Another structure built for the future stands several miles from the Fish site. On the other side of the island is a federal park, entered via a near-virgin stretch of dunes and scrubland rich with birdsong. At one point the island narrows to less than a hundred flat yards: The contending lines of surf seem ready to leap the gap and devour the land. On this tip of the island sits the ruins of Fort Pickens. In 1829 the US government began to construct this guardian of the bay, bringing in a massive slave force to toil or die of yellow fever. Millions of bricks came from New Orleans and Mobile, lime was shipped from Maine, lead was hauled from Illinois, and copper and granite were sent from New York. Construction lasted five years. The result was a massive pentagonal fortification enclosing a five-acre parade ground.

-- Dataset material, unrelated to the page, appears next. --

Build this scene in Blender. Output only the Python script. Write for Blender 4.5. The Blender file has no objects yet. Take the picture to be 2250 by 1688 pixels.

Today, visitors can still see the clever system that collected rainwater to feed cisterns, and the structural coup, the "reverse arch," a buried cement structure that helps distribute the downward forces of the formidable pile across the sandy soil. The once-massive structure of Fort Pickens is a lime-dripping, barrel-vaulted ruin, abandoned but still impressive, strong but not immortal.
If the decaying garrison embodied the values of 19th-century construction - strength, mass, and permanence - Krueck and Sexton are striving for its antithesis. Their designs for the Fish House seem to transcend the physical, to achieve lightness and beauty through the ephemeral elegance of glass. Where Fort Pickens established its military presence with solid belligerence, the Fish House aspires to escape its corporeal chains, to make itself disappear. But when even structures built to last crumble, how will Krueck and Sexton's floating glass house stand up to the elements - the wind, fire, and water? Will technology finally fulfill the promise of Mies van der Rohe?
Dozens of contractors and subcontractors will spend more than a year constructing the house, a futuristic folly, a beached quartz whale. At the least - assuming construction begins on schedule in January 1999 - the Fish House will ring in the new millennium, a crystal bauble dangled in the faces of the gods.